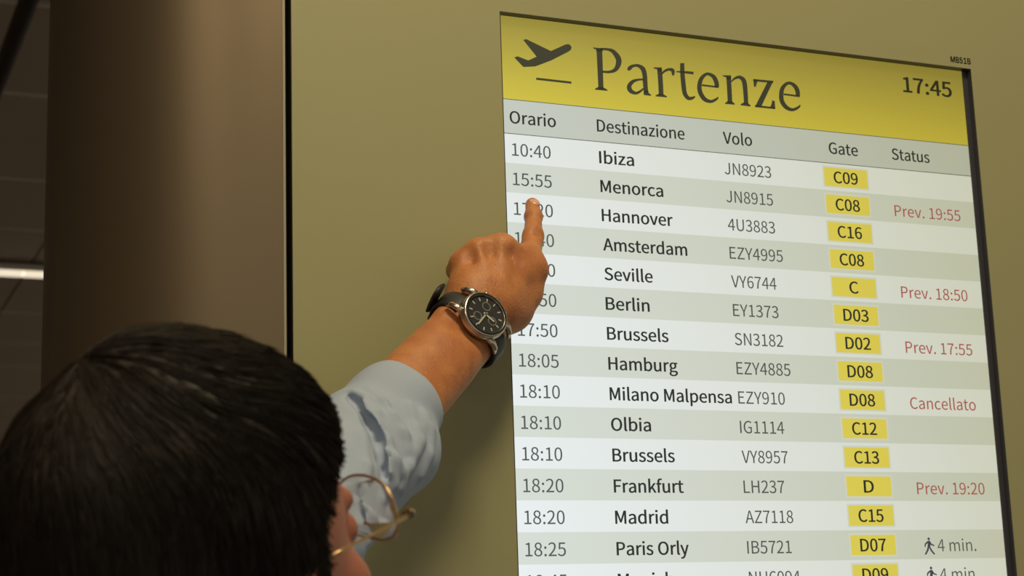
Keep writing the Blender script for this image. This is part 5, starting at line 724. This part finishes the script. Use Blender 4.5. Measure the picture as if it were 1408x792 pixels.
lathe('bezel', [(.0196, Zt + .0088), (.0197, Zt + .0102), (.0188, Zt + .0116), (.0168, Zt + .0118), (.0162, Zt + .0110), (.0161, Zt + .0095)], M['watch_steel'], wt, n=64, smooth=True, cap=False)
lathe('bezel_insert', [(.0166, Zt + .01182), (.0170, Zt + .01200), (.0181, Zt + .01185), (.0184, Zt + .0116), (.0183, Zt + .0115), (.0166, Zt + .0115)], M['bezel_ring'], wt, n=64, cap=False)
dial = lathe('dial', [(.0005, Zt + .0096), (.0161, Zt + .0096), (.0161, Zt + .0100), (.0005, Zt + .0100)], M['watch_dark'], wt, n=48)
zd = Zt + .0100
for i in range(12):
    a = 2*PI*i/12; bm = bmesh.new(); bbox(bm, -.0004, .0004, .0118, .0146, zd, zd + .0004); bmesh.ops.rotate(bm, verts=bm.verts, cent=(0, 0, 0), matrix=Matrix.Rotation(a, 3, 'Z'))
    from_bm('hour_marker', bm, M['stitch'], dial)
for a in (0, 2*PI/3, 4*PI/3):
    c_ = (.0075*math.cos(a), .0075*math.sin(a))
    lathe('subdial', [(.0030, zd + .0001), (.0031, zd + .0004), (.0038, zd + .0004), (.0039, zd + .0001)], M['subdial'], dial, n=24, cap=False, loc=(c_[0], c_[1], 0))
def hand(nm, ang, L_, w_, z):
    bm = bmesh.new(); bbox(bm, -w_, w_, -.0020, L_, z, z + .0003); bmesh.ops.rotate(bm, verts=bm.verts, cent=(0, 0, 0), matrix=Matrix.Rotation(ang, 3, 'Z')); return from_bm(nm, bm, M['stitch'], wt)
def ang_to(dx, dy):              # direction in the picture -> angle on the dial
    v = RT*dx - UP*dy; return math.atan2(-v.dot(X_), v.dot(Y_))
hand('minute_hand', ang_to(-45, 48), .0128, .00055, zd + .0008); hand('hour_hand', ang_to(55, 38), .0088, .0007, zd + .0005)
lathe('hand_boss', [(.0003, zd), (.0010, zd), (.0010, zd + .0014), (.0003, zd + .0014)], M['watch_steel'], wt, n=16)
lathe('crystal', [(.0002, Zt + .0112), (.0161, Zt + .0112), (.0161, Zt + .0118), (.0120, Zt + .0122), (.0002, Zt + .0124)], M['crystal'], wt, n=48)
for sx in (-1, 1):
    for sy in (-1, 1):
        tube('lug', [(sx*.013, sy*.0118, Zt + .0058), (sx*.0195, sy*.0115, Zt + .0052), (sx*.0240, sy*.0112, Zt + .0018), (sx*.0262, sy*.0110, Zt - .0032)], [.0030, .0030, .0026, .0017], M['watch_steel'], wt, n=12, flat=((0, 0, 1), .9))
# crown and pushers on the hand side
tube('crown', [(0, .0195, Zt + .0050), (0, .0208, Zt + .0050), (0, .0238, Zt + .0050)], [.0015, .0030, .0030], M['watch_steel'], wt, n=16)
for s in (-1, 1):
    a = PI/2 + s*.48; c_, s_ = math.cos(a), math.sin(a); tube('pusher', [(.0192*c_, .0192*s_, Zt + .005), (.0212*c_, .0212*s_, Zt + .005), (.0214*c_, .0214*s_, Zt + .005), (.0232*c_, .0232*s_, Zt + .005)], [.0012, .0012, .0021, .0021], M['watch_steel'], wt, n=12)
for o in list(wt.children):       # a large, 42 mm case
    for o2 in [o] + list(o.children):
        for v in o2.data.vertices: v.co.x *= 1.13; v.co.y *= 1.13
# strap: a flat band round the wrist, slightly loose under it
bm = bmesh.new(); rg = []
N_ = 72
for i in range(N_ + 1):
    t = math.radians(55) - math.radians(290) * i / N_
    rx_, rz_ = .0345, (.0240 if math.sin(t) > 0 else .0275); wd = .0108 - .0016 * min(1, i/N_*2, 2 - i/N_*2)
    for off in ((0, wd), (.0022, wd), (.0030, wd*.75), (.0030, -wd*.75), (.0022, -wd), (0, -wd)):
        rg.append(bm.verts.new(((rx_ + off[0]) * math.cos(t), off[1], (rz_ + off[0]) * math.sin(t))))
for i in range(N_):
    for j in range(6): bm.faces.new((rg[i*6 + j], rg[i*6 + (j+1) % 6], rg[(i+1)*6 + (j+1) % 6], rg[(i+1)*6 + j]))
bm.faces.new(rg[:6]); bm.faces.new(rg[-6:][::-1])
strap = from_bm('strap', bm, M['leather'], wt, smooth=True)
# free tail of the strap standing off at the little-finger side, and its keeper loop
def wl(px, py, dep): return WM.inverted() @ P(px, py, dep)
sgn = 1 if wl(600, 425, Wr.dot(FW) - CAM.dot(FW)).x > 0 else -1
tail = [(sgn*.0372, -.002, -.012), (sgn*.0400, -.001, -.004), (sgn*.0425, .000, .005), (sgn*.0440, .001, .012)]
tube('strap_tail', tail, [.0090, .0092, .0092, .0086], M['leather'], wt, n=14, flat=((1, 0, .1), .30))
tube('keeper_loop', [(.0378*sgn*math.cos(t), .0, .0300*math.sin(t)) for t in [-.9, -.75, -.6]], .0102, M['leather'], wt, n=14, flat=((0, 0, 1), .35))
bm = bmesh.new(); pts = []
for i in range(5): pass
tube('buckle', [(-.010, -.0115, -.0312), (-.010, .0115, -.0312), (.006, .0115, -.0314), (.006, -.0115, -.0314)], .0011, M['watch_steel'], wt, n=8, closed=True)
______
Return every line above that contains the word "picture".

### FULL OUTPUT
Keep writing the Blender script for this image. This is part 5, starting at line 724. This part finishes the script. Use Blender 4.5. Measure the picture as if it were 1408x792 pixels.
def ang_to(dx, dy):              # direction in the picture -> angle on the dial